Task brief: Repeat what the lines below say, word for word, and skip every image.

Start of Material

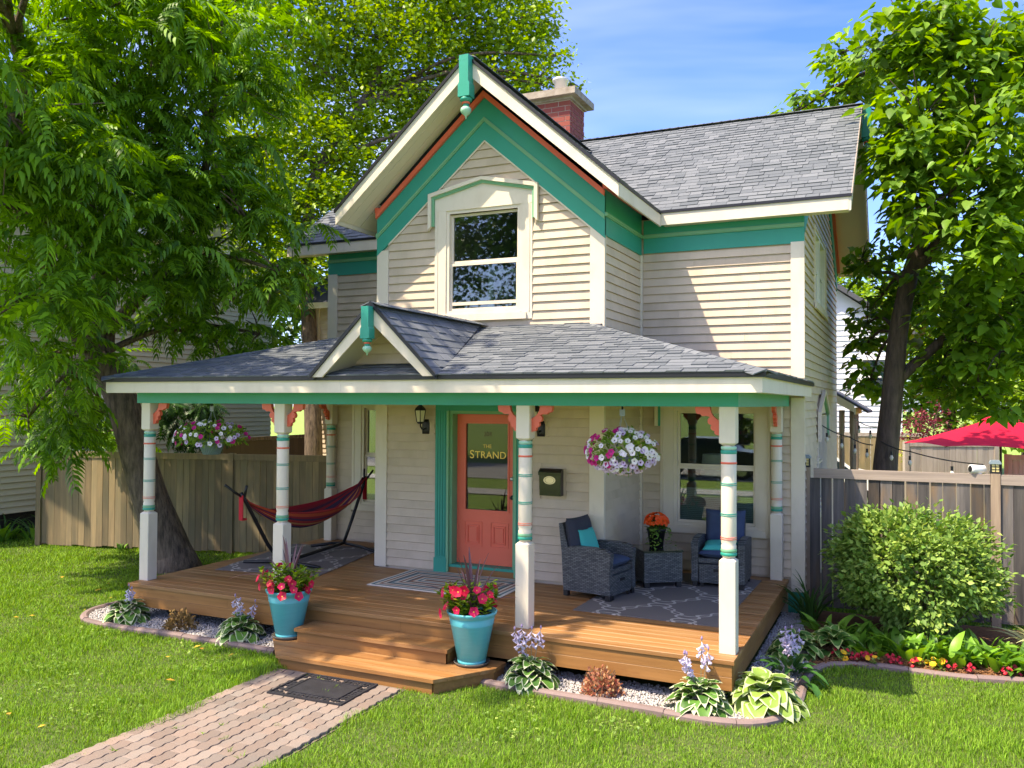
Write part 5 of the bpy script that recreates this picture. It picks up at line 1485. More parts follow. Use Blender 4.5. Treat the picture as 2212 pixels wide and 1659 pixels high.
# strap-leaved plants under the bush: each clump a thing
SL = leaf_meshes('strap_leaf', [(2, 6, .36, .042, .45, .3, False, .004), (2, 6, .42, .05, .6, .3, False, .004), (2, 6, .30, .04, .3, .3, False, .004)], [leafm('lily_leaf', (.08, .23, .025), (.17, .35, .04), .35, .3, .4)])
def clump(name, label, cat, x, y, meshes, n, lo, hi, seed, group, smin=.8, smax=1.15, rad=.12, z=GZ + .01):
    rr = random.Random(seed); t = thing(name, label, cat, (x, y, z), 0, group)
    for i in range(n):
        a = rr.uniform(0, 6.28); r_ = rad * math.sqrt(rr.random()); o = link('leaf', rr.choice(meshes), t)
        o.matrix_basis = Matrix.Translation((r_ * math.cos(a), r_ * math.sin(a), 0)) @ Matrix.Rotation(a - math.pi / 2 + rr.uniform(-.7, .7), 4, 'Z') @ Matrix.Rotation(R(rr.uniform(lo, hi)), 4, 'X') @ Matrix.Rotation(rr.uniform(-.5, .5), 4, 'Y') @ Matrix.Scale(rr.uniform(smin, smax), 4)
    return t
k_ = 0
for x, y in [(8.45, 2.62), (8.62, 2.30), (8.85, 2.55), (9.02, 2.28), (9.22, 2.50), (9.42, 2.26), (9.62, 2.50), (9.82, 2.30), (10.02, 2.52), (10.2, 2.3), (8.72, 2.85), (9.3, 2.8), (9.75, 2.78), (8.2, 2.75), (10.35, 2.6)]:
    clump('lily_clump', ['first','second','third','fourth','fifth','sixth','seventh','eighth','ninth','tenth','first','second','third','fourth','eleventh'][k_] + (' strap-leaved plant from the deck in the middle row behind the begonias' if not 10 <= k_ <= 13 else ' strap-leaved plant of the back row right under the round bush'), 'plant', x, y, SL, 20, 18, 60, 100 + k_, 'strap-leaved plants under the round bush', .75, 1.15, .16); k_ += 1
GL = leaf_meshes('blade', [(2, 6, .62, .012, .62, .2, False, .0), (2, 6, .72, .013, .8, .2, False, .0)], [leafm('day_lily_blade', (.03, .10, .02), (.06, .15, .03), .3, .2, .45)])
clump('grass_clump', 'arching dark grassy plant at the house corner by the right fence', 'plant', 7.88, 3.55, GL, 46, 35, 80, 210, None, .75, 1.25, .10)
VL = leaf_meshes('blade', [(2, 6, .42, .013, .85, .2, False, .0), (2, 6, .5, .014, 1.0, .2, False, .0)], [leafm('pale_striped_blade', (.42, .46, .16), (.50, .52, .26), .3, .2, .5)])
clump('pale_grass_clump', 'pale yellow striped grassy plant right of the round bush', 'plant', 10.30, 3.15, VL, 60, 25, 80, 211, None, .8, 1.2, .12)
# little bedding flowers in the mulch
redf = leafm('begonia_petal', (.52, .012, .03), (.38, .01, .03), .2, .15, .5); brz = leafm('bronze_leaf', (.10, .018, .02), (.07, .02, .015), .2, .2, .45); yel = leafm('marigold_petal', (.80, .50, .02), (.72, .36, .015), .2, .1, .6)
def disc_flower(n, r, cup, m, name, m2=None, rc=.25):
    b = MB(); vs = [(0, 0, 0)]; 
    for i in range(2 * n):
        a = math.pi * i / n; q = r * (1 if i % 2 == 0 else .82); vs.append((q * math.cos(a), q * math.sin(a), cup))
    b.add(vs, [(0, 1 + i, 1 + (i + 1) % (2 * n)) for i in range(2 * n)], m)
    if m2: b.add([(r * rc * math.cos(2 * math.pi * i / 6), r * rc * math.sin(2 * math.pi * i / 6), cup * rc + .002) for i in range(6)], [tuple(range(6))], m2)
    return b.mesh(name, m)
begm = disc_flower(4, .022, .006, redf, 'flower'); marm = disc_flower(7, .038, .008, yel, 'flower'); mar2 = disc_flower(6, .03, .014, yel, 'flower')
rl = np.array([(0, 0, 0), (.4, .5, .1), (0, 1, 0), (-.4, .5, .1)])
def bedding(label, x, y, kind, seed, group):
    rr = random.Random(seed); t = thing('begonia' if kind == 'red' else 'marigold', label, 'flower', (x, y, GZ + .015), 0, group)
    n = 26; P = rng.normal(0, .026, (n, 3)) + (0, 0, .045); P[:, 2] = np.abs(P[:, 2]); f = rng.normal(size=(n, 3)); f[:, 2] = np.abs(f[:, 2]) * .5
    o = link('foliage', scatter('foliage', rl, lff, frames(f, np.tile((0, 0, 1.), (n, 1)), rng.uniform(.025, .045, n)), P, brz if kind == 'red' else M['bush']), t); o['kind'] = 'stuff'
    for i in range(6 if kind == 'red' else 2):
        o = link('flower', begm if kind == 'red' else rr.choice((marm, mar2)), t)
        o.matrix_basis = Matrix.Translation((rr.gauss(0, .032), rr.gauss(0, .032), rr.uniform(.05, .125))) @ Matrix.Rotation(rr.uniform(.2, 1.2), 4, 'X') @ Matrix.Rotation(rr.uniform(-.6, .6), 4, 'Y')
for i, (x, y) in enumerate([(8.33, 2.02), (8.42, 1.98), (8.48, 1.90), (8.56, 1.97), (8.62, 1.89), (8.82, 1.98), (8.90, 1.95), (9.05, 1.97), (9.40, 1.99), (9.56, 1.99), (9.88, 2.08), (10.0, 2.10)]):
    bedding(['first','second','third','fourth','fifth','sixth','seventh','eighth','ninth','tenth','eleventh','twelfth'][i] + ' red bronze-leaved begonia in the mulch row, counted from the deck', x, y, 'red', 300 + i, 'red begonias along the mulch edge')
for i, (x, y) in enumerate([(8.36, 1.90), (8.66, 1.86), (9.10, 2.05), (9.23, 2.06), (9.29, 2.00)]):
    bedding(['first','second','third','fourth','fifth'][i] + ' yellow marigold among the red begonias, counted from the deck', x, y, 'yel', 330 + i, 'yellow marigolds along the mulch edge')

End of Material

Exercise answer:
Write part 5 of the bpy script that recreates this picture. It picks up at line 1485. More parts follow. Use Blender 4.5. Treat the picture as 2212 pixels wide and 1659 pixels high.
# strap-leaved plants under the bush: each clump a thing
SL = leaf_meshes('strap_leaf', [(2, 6, .36, .042, .45, .3, False, .004), (2, 6, .42, .05, .6, .3, False, .004), (2, 6, .30, .04, .3, .3, False, .004)], [leafm('lily_leaf', (.08, .23, .025), (.17, .35, .04), .35, .3, .4)])
def clump(name, label, cat, x, y, meshes, n, lo, hi, seed, group, smin=.8, smax=1.15, rad=.12, z=GZ + .01):
    rr = random.Random(seed); t = thing(name, label, cat, (x, y, z), 0, group)
    for i in range(n):
        a = rr.uniform(0, 6.28); r_ = rad * math.sqrt(rr.random()); o = link('leaf', rr.choice(meshes), t)
        o.matrix_basis = Matrix.Translation((r_ * math.cos(a), r_ * math.sin(a), 0)) @ Matrix.Rotation(a - math.pi / 2 + rr.uniform(-.7, .7), 4, 'Z') @ Matrix.Rotation(R(rr.uniform(lo, hi)), 4, 'X') @ Matrix.Rotation(rr.uniform(-.5, .5), 4, 'Y') @ Matrix.Scale(rr.uniform(smin, smax), 4)
    return t
k_ = 0
for x, y in [(8.45, 2.62), (8.62, 2.30), (8.85, 2.55), (9.02, 2.28), (9.22, 2.50), (9.42, 2.26), (9.62, 2.50), (9.82, 2.30), (10.02, 2.52), (10.2, 2.3), (8.72, 2.85), (9.3, 2.8), (9.75, 2.78), (8.2, 2.75), (10.35, 2.6)]:
    clump('lily_clump', ['first','second','third','fourth','fifth','sixth','seventh','eighth','ninth','tenth','first','second','third','fourth','eleventh'][k_] + (' strap-leaved plant from the deck in the middle row behind the begonias' if not 10 <= k_ <= 13 else ' strap-leaved plant of the back row right under the round bush'), 'plant', x, y, SL, 20, 18, 60, 100 + k_, 'strap-leaved plants under the round bush', .75, 1.15, .16); k_ += 1
GL = leaf_meshes('blade', [(2, 6, .62, .012, .62, .2, False, .0), (2, 6, .72, .013, .8, .2, False, .0)], [leafm('day_lily_blade', (.03, .10, .02), (.06, .15, .03), .3, .2, .45)])
clump('grass_clump', 'arching dark grassy plant at the house corner by the right fence', 'plant', 7.88, 3.55, GL, 46, 35, 80, 210, None, .75, 1.25, .10)
VL = leaf_meshes('blade', [(2, 6, .42, .013, .85, .2, False, .0), (2, 6, .5, .014, 1.0, .2, False, .0)], [leafm('pale_striped_blade', (.42, .46, .16), (.50, .52, .26), .3, .2, .5)])
clump('pale_grass_clump', 'pale yellow striped grassy plant right of the round bush', 'plant', 10.30, 3.15, VL, 60, 25, 80, 211, None, .8, 1.2, .12)
# little bedding flowers in the mulch
redf = leafm('begonia_petal', (.52, .012, .03), (.38, .01, .03), .2, .15, .5); brz = leafm('bronze_leaf', (.10, .018, .02), (.07, .02, .015), .2, .2, .45); yel = leafm('marigold_petal', (.80, .50, .02), (.72, .36, .015), .2, .1, .6)
def disc_flower(n, r, cup, m, name, m2=None, rc=.25):
    b = MB(); vs = [(0, 0, 0)]; 
    for i in range(2 * n):
        a = math.pi * i / n; q = r * (1 if i % 2 == 0 else .82); vs.append((q * math.cos(a), q * math.sin(a), cup))
    b.add(vs, [(0, 1 + i, 1 + (i + 1) % (2 * n)) for i in range(2 * n)], m)
    if m2: b.add([(r * rc * math.cos(2 * math.pi * i / 6), r * rc * math.sin(2 * math.pi * i / 6), cup * rc + .002) for i in range(6)], [tuple(range(6))], m2)
    return b.mesh(name, m)
begm = disc_flower(4, .022, .006, redf, 'flower'); marm = disc_flower(7, .038, .008, yel, 'flower'); mar2 = disc_flower(6, .03, .014, yel, 'flower')
rl = np.array([(0, 0, 0), (.4, .5, .1), (0, 1, 0), (-.4, .5, .1)])
def bedding(label, x, y, kind, seed, group):
    rr = random.Random(seed); t = thing('begonia' if kind == 'red' else 'marigold', label, 'flower', (x, y, GZ + .015), 0, group)
    n = 26; P = rng.normal(0, .026, (n, 3)) + (0, 0, .045); P[:, 2] = np.abs(P[:, 2]); f = rng.normal(size=(n, 3)); f[:, 2] = np.abs(f[:, 2]) * .5
    o = link('foliage', scatter('foliage', rl, lff, frames(f, np.tile((0, 0, 1.), (n, 1)), rng.uniform(.025, .045, n)), P, brz if kind == 'red' else M['bush']), t); o['kind'] = 'stuff'
    for i in range(6 if kind == 'red' else 2):
        o = link('flower', begm if kind == 'red' else rr.choice((marm, mar2)), t)
        o.matrix_basis = Matrix.Translation((rr.gauss(0, .032), rr.gauss(0, .032), rr.uniform(.05, .125))) @ Matrix.Rotation(rr.uniform(.2, 1.2), 4, 'X') @ Matrix.Rotation(rr.uniform(-.6, .6), 4, 'Y')
for i, (x, y) in enumerate([(8.33, 2.02), (8.42, 1.98), (8.48, 1.90), (8.56, 1.97), (8.62, 1.89), (8.82, 1.98), (8.90, 1.95), (9.05, 1.97), (9.40, 1.99), (9.56, 1.99), (9.88, 2.08), (10.0, 2.10)]):
    bedding(['first','second','third','fourth','fifth','sixth','seventh','eighth','ninth','tenth','eleventh','twelfth'][i] + ' red bronze-leaved begonia in the mulch row, counted from the deck', x, y, 'red', 300 + i, 'red begonias along the mulch edge')
for i, (x, y) in enumerate([(8.36, 1.90), (8.66, 1.86), (9.10, 2.05), (9.23, 2.06), (9.29, 2.00)]):
    bedding(['first','second','third','fourth','fifth'][i] + ' yellow marigold among the red begonias, counted from the deck', x, y, 'yel', 330 + i, 'yellow marigolds along the mulch edge')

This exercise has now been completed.